What is asked ▸
Please return the full listing below without altering anything.

Supplied data ▸

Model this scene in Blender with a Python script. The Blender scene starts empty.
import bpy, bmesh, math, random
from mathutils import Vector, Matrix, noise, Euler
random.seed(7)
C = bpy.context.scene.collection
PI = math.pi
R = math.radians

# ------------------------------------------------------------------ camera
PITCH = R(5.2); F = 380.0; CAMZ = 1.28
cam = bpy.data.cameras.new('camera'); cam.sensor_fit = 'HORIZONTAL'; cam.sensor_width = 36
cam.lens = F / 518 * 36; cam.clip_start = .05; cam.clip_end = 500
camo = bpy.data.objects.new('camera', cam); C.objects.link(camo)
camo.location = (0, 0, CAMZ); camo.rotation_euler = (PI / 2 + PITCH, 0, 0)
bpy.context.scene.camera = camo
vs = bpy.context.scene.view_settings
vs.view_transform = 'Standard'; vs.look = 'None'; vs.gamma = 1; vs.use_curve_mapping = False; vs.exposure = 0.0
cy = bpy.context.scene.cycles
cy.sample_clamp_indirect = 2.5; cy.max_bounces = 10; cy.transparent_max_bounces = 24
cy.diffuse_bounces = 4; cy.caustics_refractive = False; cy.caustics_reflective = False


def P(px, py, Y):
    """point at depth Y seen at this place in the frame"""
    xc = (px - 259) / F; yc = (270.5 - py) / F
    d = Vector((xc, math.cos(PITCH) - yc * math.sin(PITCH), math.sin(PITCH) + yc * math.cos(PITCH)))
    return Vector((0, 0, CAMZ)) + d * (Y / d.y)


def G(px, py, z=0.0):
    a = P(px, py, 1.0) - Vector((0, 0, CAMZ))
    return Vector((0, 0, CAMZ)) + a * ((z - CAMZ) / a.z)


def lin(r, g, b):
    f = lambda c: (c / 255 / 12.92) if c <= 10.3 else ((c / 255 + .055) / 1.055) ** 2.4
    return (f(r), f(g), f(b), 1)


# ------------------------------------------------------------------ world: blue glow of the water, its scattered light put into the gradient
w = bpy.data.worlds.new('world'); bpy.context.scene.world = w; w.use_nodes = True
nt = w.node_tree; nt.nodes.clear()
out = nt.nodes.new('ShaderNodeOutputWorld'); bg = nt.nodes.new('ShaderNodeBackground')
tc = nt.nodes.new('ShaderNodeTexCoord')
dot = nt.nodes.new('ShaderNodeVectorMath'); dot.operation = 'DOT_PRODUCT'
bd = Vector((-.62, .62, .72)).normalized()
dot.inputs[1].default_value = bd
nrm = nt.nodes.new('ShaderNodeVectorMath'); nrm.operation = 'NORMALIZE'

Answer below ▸
Model this scene in Blender with a Python script. The Blender scene starts empty.
import bpy, bmesh, math, random
from mathutils import Vector, Matrix, noise, Euler
random.seed(7)
C = bpy.context.scene.collection
PI = math.pi
R = math.radians

# ------------------------------------------------------------------ camera
PITCH = R(5.2); F = 380.0; CAMZ = 1.28
cam = bpy.data.cameras.new('camera'); cam.sensor_fit = 'HORIZONTAL'; cam.sensor_width = 36
cam.lens = F / 518 * 36; cam.clip_start = .05; cam.clip_end = 500
camo = bpy.data.objects.new('camera', cam); C.objects.link(camo)
camo.location = (0, 0, CAMZ); camo.rotation_euler = (PI / 2 + PITCH, 0, 0)
bpy.context.scene.camera = camo
vs = bpy.context.scene.view_settings
vs.view_transform = 'Standard'; vs.look = 'None'; vs.gamma = 1; vs.use_curve_mapping = False; vs.exposure = 0.0
cy = bpy.context.scene.cycles
cy.sample_clamp_indirect = 2.5; cy.max_bounces = 10; cy.transparent_max_bounces = 24
cy.diffuse_bounces = 4; cy.caustics_refractive = False; cy.caustics_reflective = False


def P(px, py, Y):
    """point at depth Y seen at this place in the frame"""
    xc = (px - 259) / F; yc = (270.5 - py) / F
    d = Vector((xc, math.cos(PITCH) - yc * math.sin(PITCH), math.sin(PITCH) + yc * math.cos(PITCH)))
    return Vector((0, 0, CAMZ)) + d * (Y / d.y)


def G(px, py, z=0.0):
    a = P(px, py, 1.0) - Vector((0, 0, CAMZ))
    return Vector((0, 0, CAMZ)) + a * ((z - CAMZ) / a.z)


def lin(r, g, b):
    f = lambda c: (c / 255 / 12.92) if c <= 10.3 else ((c / 255 + .055) / 1.055) ** 2.4
    return (f(r), f(g), f(b), 1)


# ------------------------------------------------------------------ world: blue glow of the water, its scattered light put into the gradient
w = bpy.data.worlds.new('world'); bpy.context.scene.world = w; w.use_nodes = True
nt = w.node_tree; nt.nodes.clear()
out = nt.nodes.new('ShaderNodeOutputWorld'); bg = nt.nodes.new('ShaderNodeBackground')
tc = nt.nodes.new('ShaderNodeTexCoord')
dot = nt.nodes.new('ShaderNodeVectorMath'); dot.operation = 'DOT_PRODUCT'
bd = Vector((-.62, .62, .72)).normalized()
dot.inputs[1].default_value = bd
nrm = nt.nodes.new('ShaderNodeVectorMath'); nrm.operation = 'NORMALIZE'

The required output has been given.